Print all of the lines exactly. Any picture among them stays out.

# RECORDED INFORMATION
☆ ☆ ☆

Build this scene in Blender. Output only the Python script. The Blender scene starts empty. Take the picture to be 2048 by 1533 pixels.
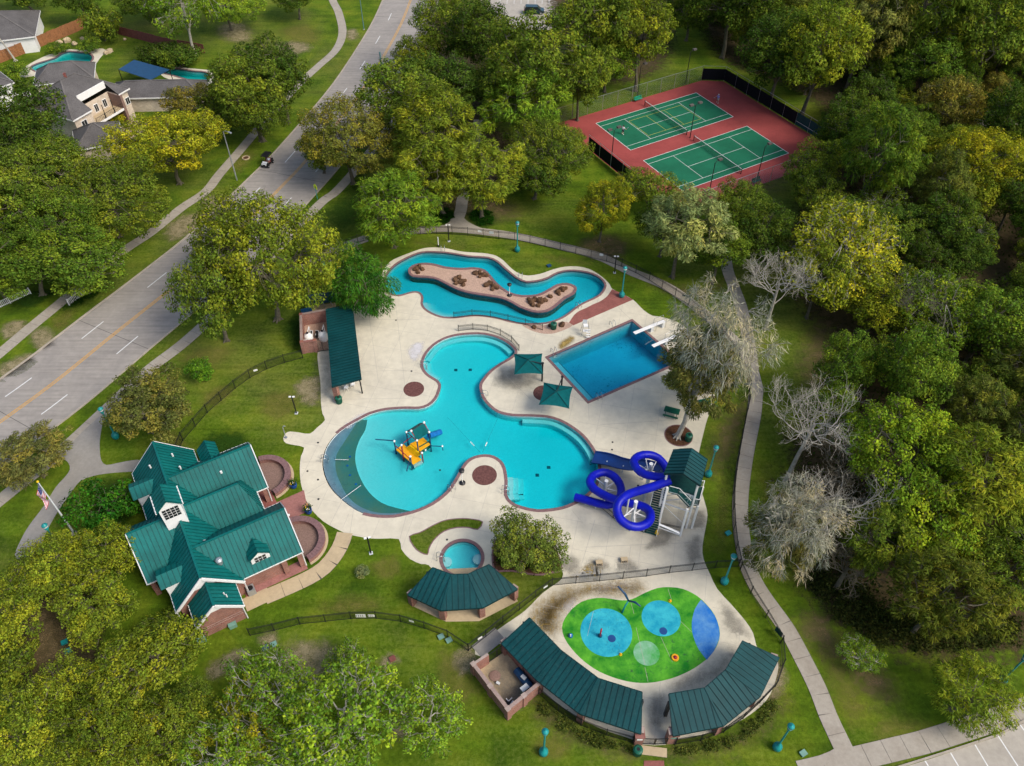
import bpy, bmesh, math, random
import numpy as np
from mathutils import Vector, Matrix, noise
from mathutils.geometry import tessellate_polygon
R = math.radians
random.seed(7)
SC = bpy.context.scene
COL = SC.collection

# ---------------------------------------------------------------- camera
CAM_H, PITCH, FPX = 75.6275, R(46.56046), 1608.814
cam = bpy.data.cameras.new('camera')
cam.sensor_fit = 'HORIZONTAL'
cam.sensor_width = 36.0
cam.lens = FPX / 2048.0 * 36.0
cam.clip_start = 1.0
cam.clip_end = 3000.0
cam_ob = bpy.data.objects.new('camera', cam)
cam_ob.location = (0, 0, CAM_H)
cam_ob.rotation_euler = (math.pi / 2 - PITCH, 0, 0)
COL.objects.link(cam_ob)
SC.camera = cam_ob

# ---------------------------------------------------------------- light
SUN_EL, SUN_AZ = 46.0, 118.0            # azimuth measured from +Y towards +X
world = bpy.data.worlds.new('World')
SC.world = world
world.use_nodes = True
wn = world.node_tree
wn.nodes.clear()
sky = wn.nodes.new('ShaderNodeTexSky')
sky.sky_type = 'NISHITA'
sky.sun_disc = False
sky.sun_elevation = R(SUN_EL)
sky.sun_rotation = R(SUN_AZ)
sky.air_density = 1.0
sky.dust_density = 3.0
sky.ozone_density = 1.0
bgn = wn.nodes.new('ShaderNodeBackground')
bgn.inputs['Strength'].default_value = 0.15
wo = wn.nodes.new('ShaderNodeOutputWorld')
wn.links.new(sky.outputs[0], bgn.inputs[0])
wn.links.new(bgn.outputs[0], wo.inputs[0])
sun = bpy.data.lights.new('sun', 'SUN')
sun.energy = 2.0
sun.angle = R(24.0)
sun.color = (1.0, 0.95, 0.86)
sun_ob = bpy.data.objects.new('sun', sun)
sd = Vector((math.sin(R(SUN_AZ)) * math.cos(R(SUN_EL)), math.cos(R(SUN_AZ)) * math.cos(R(SUN_EL)), math.sin(R(SUN_EL))))
sun_ob.rotation_euler = sd.to_track_quat('Z', 'Y').to_euler()
sun_ob.location = (60, -60, 120)
COL.objects.link(sun_ob)
SC.view_settings.view_transform = 'Standard'
SC.view_settings.look = 'None'
SC.view_settings.exposure = 0.40
SC.view_settings.gamma = 1.0
SC.view_settings.use_curve_mapping = False
SC.render.engine = 'CYCLES'
SC.cycles.max_bounces = 6
SC.cycles.diffuse_bounces = 2
SC.cycles.glossy_bounces = 2
SC.cycles.transmission_bounces = 2
SC.cycles.transparent_max_bounces = 8
SC.cycles.caustics_reflective = False
SC.cycles.caustics_refractive = False

# ---------------------------------------------------------------- survey
# the camera was calibrated on the tennis courts (23.77 x 10.97 m); G gives
# the place on the level z of a point read off the survey photograph
_fw = Vector((0, math.cos(PITCH), -math.sin(PITCH)))
_dn = Vector((0, -math.sin(PITCH), -math.cos(PITCH)))
def G(x, y, z=0.0):
    d = Vector(((x - 1024) / FPX, 0, 0)) + _dn * ((y - 766.5) / FPX) + _fw
    t = (z - CAM_H) / d.z
    return Vector((d.x * t, d.y * t, z))
def GL(pts, z=0.0):
    return [G(x, y, z) for x, y in pts]

# ---------------------------------------------------------------- helpers
def spline(pts, closed=False, step=0.8):
    """Catmull-Rom through pts, resampled to about step metres"""
    P = [Vector(p) for p in pts]
    n = len(P)
    out = []
    rng = range(n) if closed else range(n - 1)
    for i in rng:
        if closed:
            a, b, c, d = P[i - 1], P[i], P[(i + 1) % n], P[(i + 2) % n]
        else:
            a, b, c, d = P[max(i - 1, 0)], P[i], P[i + 1], P[min(i + 2, n - 1)]
        k = max(2, int((c - b).length / step))
        for j in range(k):
            t = j / k
            out.append(0.5 * ((2 * b) + (c - a) * t + (2 * a - 5 * b + 4 * c - d) * t * t + (3 * b - a - 3 * c + d) * t ** 3))
    if not closed:
        out.append(P[-1].copy())
    return out
def area(poly):
    return 0.5 * sum(poly[i - 1].x * poly[i].y - poly[i].x * poly[i - 1].y for i in range(len(poly)))
def ccw(poly):
    return poly if area(poly) > 0 else poly[::-1]
def offset(poly, d):
    """closed ccw polygon moved outward by d"""
    n = len(poly)
    out = []
    for i in range(n):
        t = (poly[(i + 1) % n] - poly[i - 1])
        t.z = 0
        t.normalize()
        out.append(poly[i] + Vector((t.y, -t.x, 0)) * d)
    return out
def side(line, d):
    """open polyline moved to its right by d"""
    n = len(line)
    out = []
    for i in range(n):
        t = line[min(i + 1, n - 1)] - line[max(i - 1, 0)]
        t.z = 0
        t.normalize()
        out.append(line[i] + Vector((t.y, -t.x, 0)) * d)
    return out
def arclen(line):
    s = [0.0]
    for i in range(1, len(line)):
        s.append(s[-1] + (line[i] - line[i - 1]).length)
    return s
def at_len(line, S, s):
    s = max(0.0, min(S[-1], s))
    lo, hi = 0, len(S) - 1
    while hi - lo > 1:
        m = (lo + hi) // 2
        if S[m] <= s:
            lo = m
        else:
            hi = m
    t = (s - S[lo]) / max(1e-9, S[hi] - S[lo])
    return line[lo].lerp(line[hi], t)
def pos_len(line, S, p):
    """arc length of the place on the line nearest to p"""
    best = (1e9, 0)
    for i in range(len(line) - 1):
        a, b = line[i], line[i + 1]
        d = b - a
        t = max(0, min(1, (p - a).dot(d) / max(1e-9, d.length_squared)))
        q = (p - a - d * t).length
        if q < best[0]:
            best = (q, S[i] + t * (S[i + 1] - S[i]))
    return best[1]
def seglen(line, S, s0, s1, n=3):
    return [at_len(line, S, s0 + (s1 - s0) * k / n) for k in range(n + 1)]
def circle(c, r, n=40, a0=0.0, a1=2 * math.pi):
    full = abs(a1 - a0 - 2 * math.pi) < 1e-6
    m = n if full else n + 1
    return [Vector((c[0] + r * math.cos(a0 + (a1 - a0) * k / n), c[1] + r * math.sin(a0 + (a1 - a0) * k / n), c[2] if len(c) > 2 else 0)) for k in range(m)]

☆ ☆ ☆

# EXERCISE ANSWER
Build this scene in Blender. Output only the Python script. The Blender scene starts empty. Take the picture to be 2048 by 1533 pixels.
import bpy, bmesh, math, random
import numpy as np
from mathutils import Vector, Matrix, noise
from mathutils.geometry import tessellate_polygon
R = math.radians
random.seed(7)
SC = bpy.context.scene
COL = SC.collection

# ---------------------------------------------------------------- camera
CAM_H, PITCH, FPX = 75.6275, R(46.56046), 1608.814
cam = bpy.data.cameras.new('camera')
cam.sensor_fit = 'HORIZONTAL'
cam.sensor_width = 36.0
cam.lens = FPX / 2048.0 * 36.0
cam.clip_start = 1.0
cam.clip_end = 3000.0
cam_ob = bpy.data.objects.new('camera', cam)
cam_ob.location = (0, 0, CAM_H)
cam_ob.rotation_euler = (math.pi / 2 - PITCH, 0, 0)
COL.objects.link(cam_ob)
SC.camera = cam_ob

# ---------------------------------------------------------------- light
SUN_EL, SUN_AZ = 46.0, 118.0            # azimuth measured from +Y towards +X
world = bpy.data.worlds.new('World')
SC.world = world
world.use_nodes = True
wn = world.node_tree
wn.nodes.clear()
sky = wn.nodes.new('ShaderNodeTexSky')
sky.sky_type = 'NISHITA'
sky.sun_disc = False
sky.sun_elevation = R(SUN_EL)
sky.sun_rotation = R(SUN_AZ)
sky.air_density = 1.0
sky.dust_density = 3.0
sky.ozone_density = 1.0
bgn = wn.nodes.new('ShaderNodeBackground')
bgn.inputs['Strength'].default_value = 0.15
wo = wn.nodes.new('ShaderNodeOutputWorld')
wn.links.new(sky.outputs[0], bgn.inputs[0])
wn.links.new(bgn.outputs[0], wo.inputs[0])
sun = bpy.data.lights.new('sun', 'SUN')
sun.energy = 2.0
sun.angle = R(24.0)
sun.color = (1.0, 0.95, 0.86)
sun_ob = bpy.data.objects.new('sun', sun)
sd = Vector((math.sin(R(SUN_AZ)) * math.cos(R(SUN_EL)), math.cos(R(SUN_AZ)) * math.cos(R(SUN_EL)), math.sin(R(SUN_EL))))
sun_ob.rotation_euler = sd.to_track_quat('Z', 'Y').to_euler()
sun_ob.location = (60, -60, 120)
COL.objects.link(sun_ob)
SC.view_settings.view_transform = 'Standard'
SC.view_settings.look = 'None'
SC.view_settings.exposure = 0.40
SC.view_settings.gamma = 1.0
SC.view_settings.use_curve_mapping = False
SC.render.engine = 'CYCLES'
SC.cycles.max_bounces = 6
SC.cycles.diffuse_bounces = 2
SC.cycles.glossy_bounces = 2
SC.cycles.transmission_bounces = 2
SC.cycles.transparent_max_bounces = 8
SC.cycles.caustics_reflective = False
SC.cycles.caustics_refractive = False

# ---------------------------------------------------------------- survey
# the camera was calibrated on the tennis courts (23.77 x 10.97 m); G gives
# the place on the level z of a point read off the survey photograph
_fw = Vector((0, math.cos(PITCH), -math.sin(PITCH)))
_dn = Vector((0, -math.sin(PITCH), -math.cos(PITCH)))
def G(x, y, z=0.0):
    d = Vector(((x - 1024) / FPX, 0, 0)) + _dn * ((y - 766.5) / FPX) + _fw
    t = (z - CAM_H) / d.z
    return Vector((d.x * t, d.y * t, z))
def GL(pts, z=0.0):
    return [G(x, y, z) for x, y in pts]

# ---------------------------------------------------------------- helpers
def spline(pts, closed=False, step=0.8):
    """Catmull-Rom through pts, resampled to about step metres"""
    P = [Vector(p) for p in pts]
    n = len(P)
    out = []
    rng = range(n) if closed else range(n - 1)
    for i in rng:
        if closed:
            a, b, c, d = P[i - 1], P[i], P[(i + 1) % n], P[(i + 2) % n]
        else:
            a, b, c, d = P[max(i - 1, 0)], P[i], P[i + 1], P[min(i + 2, n - 1)]
        k = max(2, int((c - b).length / step))
        for j in range(k):
            t = j / k
            out.append(0.5 * ((2 * b) + (c - a) * t + (2 * a - 5 * b + 4 * c - d) * t * t + (3 * b - a - 3 * c + d) * t ** 3))
    if not closed:
        out.append(P[-1].copy())
    return out
def area(poly):
    return 0.5 * sum(poly[i - 1].x * poly[i].y - poly[i].x * poly[i - 1].y for i in range(len(poly)))
def ccw(poly):
    return poly if area(poly) > 0 else poly[::-1]
def offset(poly, d):
    """closed ccw polygon moved outward by d"""
    n = len(poly)
    out = []
    for i in range(n):
        t = (poly[(i + 1) % n] - poly[i - 1])
        t.z = 0
        t.normalize()
        out.append(poly[i] + Vector((t.y, -t.x, 0)) * d)
    return out
def side(line, d):
    """open polyline moved to its right by d"""
    n = len(line)
    out = []
    for i in range(n):
        t = line[min(i + 1, n - 1)] - line[max(i - 1, 0)]
        t.z = 0
        t.normalize()
        out.append(line[i] + Vector((t.y, -t.x, 0)) * d)
    return out
def arclen(line):
    s = [0.0]
    for i in range(1, len(line)):
        s.append(s[-1] + (line[i] - line[i - 1]).length)
    return s
def at_len(line, S, s):
    s = max(0.0, min(S[-1], s))
    lo, hi = 0, len(S) - 1
    while hi - lo > 1:
        m = (lo + hi) // 2
        if S[m] <= s:
            lo = m
        else:
            hi = m
    t = (s - S[lo]) / max(1e-9, S[hi] - S[lo])
    return line[lo].lerp(line[hi], t)
def pos_len(line, S, p):
    """arc length of the place on the line nearest to p"""
    best = (1e9, 0)
    for i in range(len(line) - 1):
        a, b = line[i], line[i + 1]
        d = b - a
        t = max(0, min(1, (p - a).dot(d) / max(1e-9, d.length_squared)))
        q = (p - a - d * t).length
        if q < best[0]:
            best = (q, S[i] + t * (S[i + 1] - S[i]))
    return best[1]
def seglen(line, S, s0, s1, n=3):
    return [at_len(line, S, s0 + (s1 - s0) * k / n) for k in range(n + 1)]
def circle(c, r, n=40, a0=0.0, a1=2 * math.pi):
    full = abs(a1 - a0 - 2 * math.pi) < 1e-6
    m = n if full else n + 1
    return [Vector((c[0] + r * math.cos(a0 + (a1 - a0) * k / n), c[1] + r * math.sin(a0 + (a1 - a0) * k / n), c[2] if len(c) > 2 else 0)) for k in range(m)]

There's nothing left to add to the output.